Tifanny é Tifanny Abreu, a primeira atleta transgênero da história do vôlei profissional do Brasil. E nessa história, ela foi fonte de inspiração para uma mudança na carreira da hoje professora de vôlei de praia.

- A Tifanny me trouxe uma força de resiliência. Enxergar ela em quadra, mesmo quando atacada em relação ao gênero dela, nunca pela qualidade dela como jogadora... Acho que isso me trouxe um suporte muito grande, me fez enxergar que sou capaz de tudo, que a gente é capaz daquilo em que acredita.
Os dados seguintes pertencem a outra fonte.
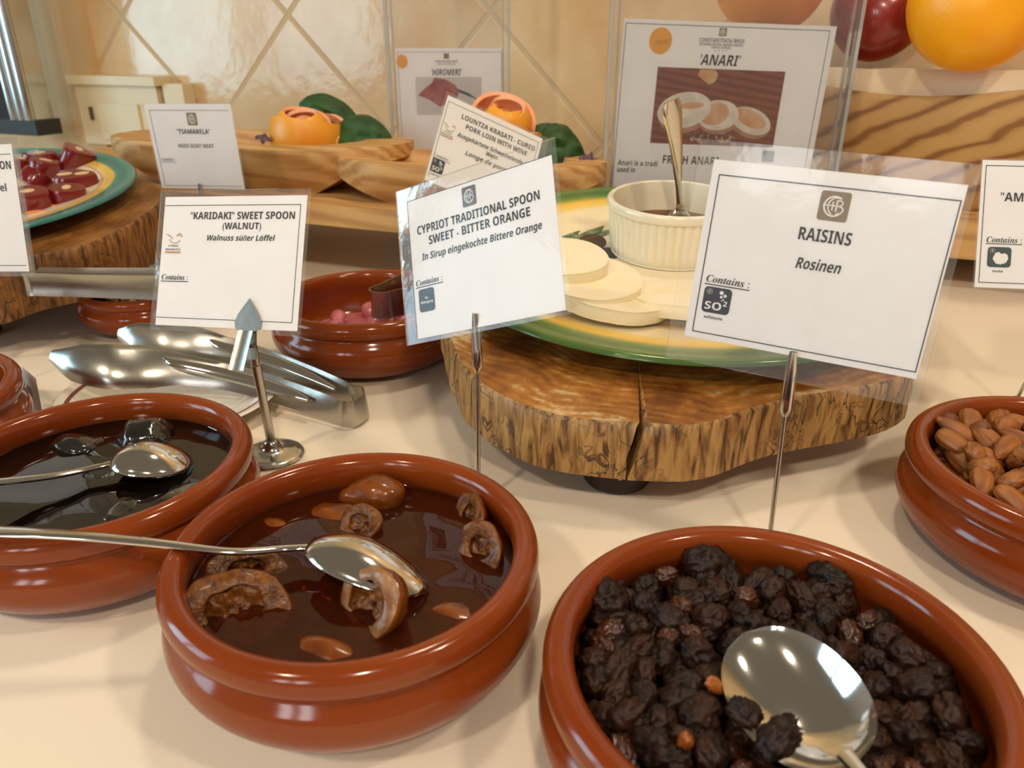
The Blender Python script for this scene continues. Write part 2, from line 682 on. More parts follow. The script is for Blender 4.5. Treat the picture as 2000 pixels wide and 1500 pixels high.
MT = {}
MT['terracotta'] = mat('glazed terracotta', '#79300c', 0.13, col2='#853c14', nscale=9, coat=0.0, spec=0.42, bump=0.05, bscale=30)
MT['steel'] = mat('polished steel', '#d8d4cc', 0.09, 1.0, bump=0.02, bscale=30)
MT['satin'] = mat('satin steel', '#b9b6ae', 0.26, 1.0, bump=0.05, bscale=90, bstretch=(1, 1, 1))
MT['chrome'] = mat('chrome', '#c9c8c4', 0.16, 1.0)
MT['paper'] = mat('white card', '#f5f2f1', 0.6, col2='#f2eeec', nscale=30)
MT['film'] = clear_mat('laminating film', haze=0.05, hazecol=(0.85, 0.84, 0.82, 1), rough=0.07, bump=0.25, bscale=55, boost=0.45)
MT['acrylic'] = clear_mat('clear acrylic', haze=0.02, rough=0.02, ior=1.49, boost=0.8)
MT['acrylic_edge'] = clear_mat('acrylic edge', tint=(0.85, 0.88, 0.86, 1), haze=0.35, hazecol=(0.75, 0.76, 0.74, 1), rough=0.1, ior=1.6, boost=2.0)  # whitish haze colour stands in for the bright highlight along the edges
MT['ink'] = mat('black ink', '#1b1a20', 0.5)
MT['inkgrey'] = mat('grey ink', '#6d6a6c', 0.5)
MT['taupe'] = mat('taupe ink', '#8c7a62', 0.5)
MT['slate'] = mat('grey badge ink', '#6f6c70', 0.5)
MT['navy'] = mat('navy ink', '#1c2233', 0.5)
MT['teal_ink'] = mat('dark teal ink', '#2c4148', 0.5)
MT['white_ink'] = mat('unprinted white', '#f3f0ea', 0.55)
MT['tan_ink'] = mat('tan ink', '#c39a6a', 0.5)
MT['orange_ink'] = mat('orange sticker ink', '#eaa43a', 0.5, col2='#e8a030', nscale=40)
MT['cloth'] = mat('cream tablecloth', '#eee0cb', 0.75, col2='#eaddc8', nscale=5, bump=0.12, bscale=700, bdist=0.0004)
MT['cream'] = mat('cream glazed china', '#e9dfc6', 0.2, coat=0.3)
MT['white_china'] = mat('white china', '#ebe6da', 0.14, coat=0.3)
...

Foi inspirada pela jogadora que a nossa protagonista começou a conquistar o próprio espaço na modalidade. Procurou empregos em arenas de vôlei de praia em São Paulo e, hoje, dá aulas para quase 100 alunos na cidade, como a professora Tifany Robert Alves dos Santos.
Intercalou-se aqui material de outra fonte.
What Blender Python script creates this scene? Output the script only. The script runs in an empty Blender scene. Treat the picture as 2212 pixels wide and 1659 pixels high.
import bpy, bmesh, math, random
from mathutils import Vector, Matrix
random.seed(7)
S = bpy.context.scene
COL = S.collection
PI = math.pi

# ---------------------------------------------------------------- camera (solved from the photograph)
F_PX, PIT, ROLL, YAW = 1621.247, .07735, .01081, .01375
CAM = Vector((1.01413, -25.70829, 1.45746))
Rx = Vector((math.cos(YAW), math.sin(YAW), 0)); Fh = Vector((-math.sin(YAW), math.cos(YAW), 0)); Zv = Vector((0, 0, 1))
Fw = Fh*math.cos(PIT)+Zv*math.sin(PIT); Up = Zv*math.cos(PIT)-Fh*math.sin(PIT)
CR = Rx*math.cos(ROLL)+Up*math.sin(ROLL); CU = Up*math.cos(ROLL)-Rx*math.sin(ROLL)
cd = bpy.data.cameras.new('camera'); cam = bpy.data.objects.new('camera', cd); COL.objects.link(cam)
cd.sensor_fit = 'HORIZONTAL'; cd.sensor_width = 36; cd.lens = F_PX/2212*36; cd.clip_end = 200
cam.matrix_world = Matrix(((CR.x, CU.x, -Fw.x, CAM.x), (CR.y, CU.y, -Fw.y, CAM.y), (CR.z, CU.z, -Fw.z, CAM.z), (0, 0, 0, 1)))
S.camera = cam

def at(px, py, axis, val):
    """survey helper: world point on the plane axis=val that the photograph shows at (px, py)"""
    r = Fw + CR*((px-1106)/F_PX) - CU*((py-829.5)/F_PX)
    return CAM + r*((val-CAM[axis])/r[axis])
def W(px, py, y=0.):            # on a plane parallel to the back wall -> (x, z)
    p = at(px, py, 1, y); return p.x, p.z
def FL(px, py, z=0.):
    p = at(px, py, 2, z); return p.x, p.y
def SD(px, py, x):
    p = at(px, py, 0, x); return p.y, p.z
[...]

- No processo de alteração de documentos, eu pensei: “Não tem pessoa melhor que me motivou a isso do que a Tifanny (Abreu). Então por que não dar o meu nome a ela?”. Eu tive certeza do nome durante todo o processo – afirmou a professora.

Durante a produção dessa reportagem, a Tifanny jogadora conheceu a história da Tifany professora. E fez questão de conhecer de perto o trabalho da nova xará. Mas de surpresa. Por isso, a reportagem precisou simular uma entrevista com a professora em uma das arenas que ela atua na capital. Um encontro marcante para as duas, como você pode ver no vídeo acima.

- Você é a pessoa que me inspirou a estar aqui hoje - disse a professora, ao perceber que a principal fonte de inspiração dela estava ali, na quadra, ao lado dela.

Tifanny Abreu e Tifany Robert durante gravação da reportagem em São Paulo — Foto: Luiz Novaes

Referência do Osasco, a jogadora também não poupou palavras no depoimento para a reportagem.

- Muita felicidade saber que eu estou inspirando pessoas a trabalhar e seguir o nosso trabalho. Uma pessoa, um atleta, pode receber muitos tipos de homenagens durante a carreira, mas é muito raro receber uma homenagem como essa – afirmou.

Tifanny atua no vôlei brasileiro há oito temporadas. E todo esse carinho que ela recebe hoje dos fãs é algo muito diferente do que ela vivenciou no início.

- Antes de começar no vôlei feminino, eu tinha muito medo. Comecei a sentir medo ainda no masculino, por achar que eu jamais jogaria vôlei profissional. Eu já não me sentia bem em meio aos homens e achei que seria o mesmo no feminino, que eu seria hostilizada nas quadras, que não teria carinho nem nada. E hoje é isso que eu recebo. É tanto carinho, tanto respeito, que as pessoas querem ter meu nome. Crianças que estão nascendo e os pais colocaram o nome de Tifanny... É um orgulho muito grande saber que eu estou fazendo um bom trabalho, que estou inspirando as pessoas a saírem de seus casulos e conseguirem ter a coragem de ser quem elas são – disse a jogadora.

Desde a hora em que as duas xarás foram apresentadas na reportagem, elas não se desgrudaram. Uma identificação tão genuína, tão pura, que marcou os poucos presentes na ensolarada tarde em São Paulo, em um emocionante encontro que durou pouco mais de uma hora, mas com uma verdadeira aula de importância da representatividade.

- Quando eu comecei a minha transição, eu pensava que não ia dar certo. Mas aí eu te olhava e pensava: “A Tifanny conseguiu ocupar um espaço que era tão difícil, ela consegue estar lá” – disse a treinadora para a jogadora.

- E você, a partir de hoje, também é essa inspiração para muitas outras mulheres. O seu legado também vai inspirar muitas outras Tifannys pelo mundo – respondeu a jogadora.

Em uma sociedade ainda repleta de preconceitos, mas que mostra avanços aos poucos, histórias como essa são essenciais. Tifany, a professora, é fã de O Pequeno Príncipe, livro clássico que diz que “só se vê bem com o coração, o essencial é invisível aos olhos”. Ainda que, durante uma tarde, o essencial tenha sido visível – e marcante – para a história de duas mulheres que vivem do vôlei e, claro, de muito amor.

- Quem não quer nos amar, quem é transfóbico, quem é intolerante... Que Deus abençoe e quem sabe um dia essa pessoa consiga entender que o que ela tem é preconceito. Porque nós temos muito amor para dar e muito conhecimento para passar para os mais novos - conclui a jogadora do Osasco.